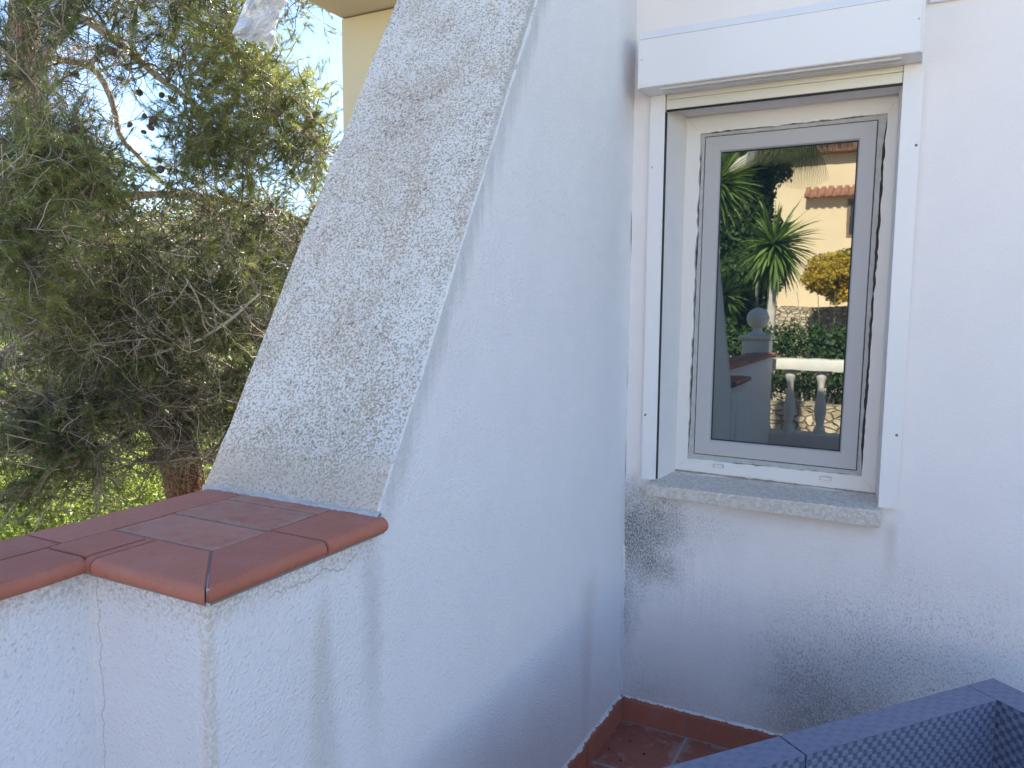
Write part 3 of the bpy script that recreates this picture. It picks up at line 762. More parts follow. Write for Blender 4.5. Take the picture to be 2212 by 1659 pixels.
def cushion(parent, a0, a1, b0, b1, z0, z1):
    bm = bmesh.new(); vs = [bm.verts.new(sp(a, b, z)) for z in (z0, z1) for (a, b) in ((a0, b0), (a1, b0), (a1, b1), (a0, b1))]
    for f in ((3, 2, 1, 0), (4, 5, 6, 7), (0, 1, 5, 4), (1, 2, 6, 5), (2, 3, 7, 6), (3, 0, 4, 7)): bm.faces.new([vs[i] for i in f])
    bmesh.ops.recalc_face_normals(bm, faces=bm.faces); bmesh.ops.bevel(bm, geom=list(bm.edges), offset=.03, segments=4, affect='EDGES')
    obj('seat_cushion', bm, M['cushion'], parent, 60)
cushion(corner_sofa, .11, .71, .09, .79, .171, .25)
def feet(parent, pts):
    for (a, b) in pts:
        bm = bmesh.new(); c = sp(a, b, 0); lathe(bm, [(.016, 0), (.018, .01), (.02, .094)], c.x, c.y, 12, FLOOR); obj('leg', bm, M['black'], parent, 40)
feet(corner_sofa, ((.05, .04), (.05, .74), (.66, .04), (.66, .74)))
sofa2 = thing('sofa', 'blue grey woven rattan sofa section cut by the bottom edge beside the corner section', 'sofa', sp(1.1, .4, FLOOR))
block('backrest', sofa2, .7245, 1.42, 0, .081, .04, SH)
block('seat_base', sofa2, .7245, 1.42, .083, .80, .04, .17)
cushion(sofa2, .73, 1.41, .09, .79, .171, .25); feet(sofa2, ((.77, .04), (.77, .74), (1.37, .04), (1.37, .74)))
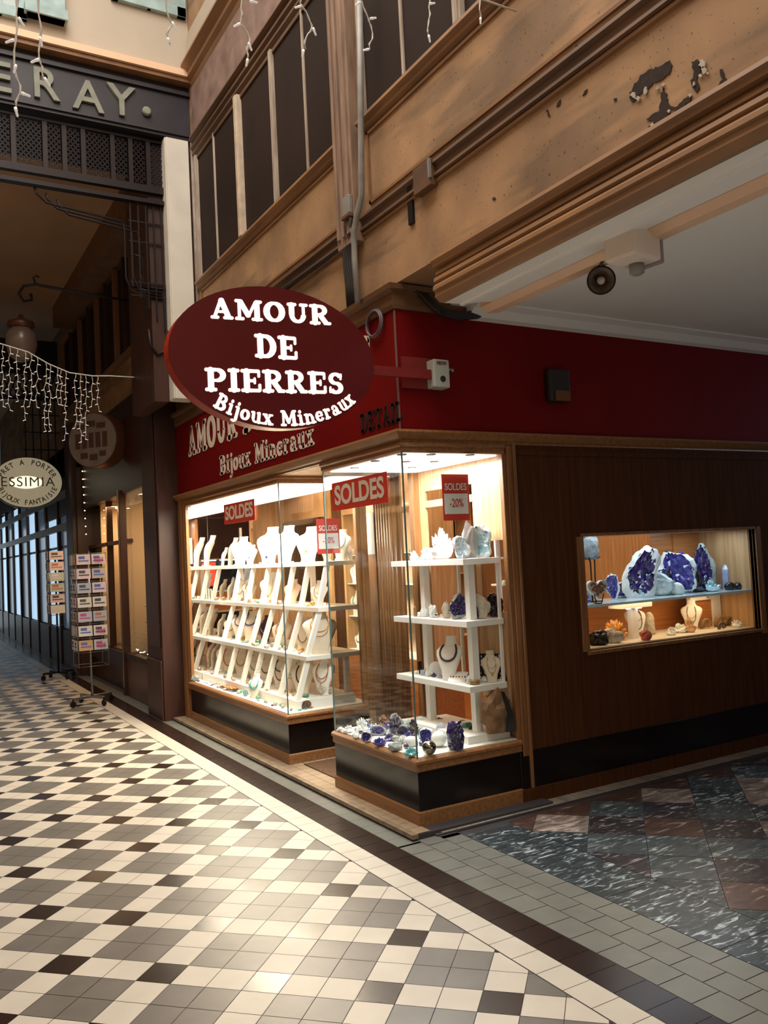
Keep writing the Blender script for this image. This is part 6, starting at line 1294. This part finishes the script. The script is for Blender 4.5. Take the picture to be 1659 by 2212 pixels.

THE REQUEST: Pictures in the data above should not be copied; transcribe everything else exactly.

RESULT FOR THIS EXERCISE:
Write part 3 of the bpy script that recreates this picture. It picks up at line 762. More parts follow. Write for Blender 4.5. Take the picture to be 2212 by 1659 pixels.
def cushion(parent, a0, a1, b0, b1, z0, z1):
    bm = bmesh.new(); vs = [bm.verts.new(sp(a, b, z)) for z in (z0, z1) for (a, b) in ((a0, b0), (a1, b0), (a1, b1), (a0, b1))]
    for f in ((3, 2, 1, 0), (4, 5, 6, 7), (0, 1, 5, 4), (1, 2, 6, 5), (2, 3, 7, 6), (3, 0, 4, 7)): bm.faces.new([vs[i] for i in f])
    bmesh.ops.recalc_face_normals(bm, faces=bm.faces); bmesh.ops.bevel(bm, geom=list(bm.edges), offset=.03, segments=4, affect='EDGES')
    obj('seat_cushion', bm, M['cushion'], parent, 60)
cushion(corner_sofa, .11, .71, .09, .79, .171, .25)
def feet(parent, pts):
    for (a, b) in pts:
        bm = bmesh.new(); c = sp(a, b, 0); lathe(bm, [(.016, 0), (.018, .01), (.02, .094)], c.x, c.y, 12, FLOOR); obj('leg', bm, M['black'], parent, 40)
feet(corner_sofa, ((.05, .04), (.05, .74), (.66, .04), (.66, .74)))
sofa2 = thing('sofa', 'blue grey woven rattan sofa section cut by the bottom edge beside the corner section', 'sofa', sp(1.1, .4, FLOOR))
block('backrest', sofa2, .7245, 1.42, 0, .081, .04, SH)
block('seat_base', sofa2, .7245, 1.42, .083, .80, .04, .17)
cushion(sofa2, .73, 1.41, .09, .79, .171, .25); feet(sofa2, ((.77, .04), (.77, .74), (1.37, .04), (1.37, .74)))
Keep writing the Blender script for this image. This is part 6, starting at line 1294. This part finishes the script. The script is for Blender 4.5. Take the picture to be 1659 by 2212 pixels.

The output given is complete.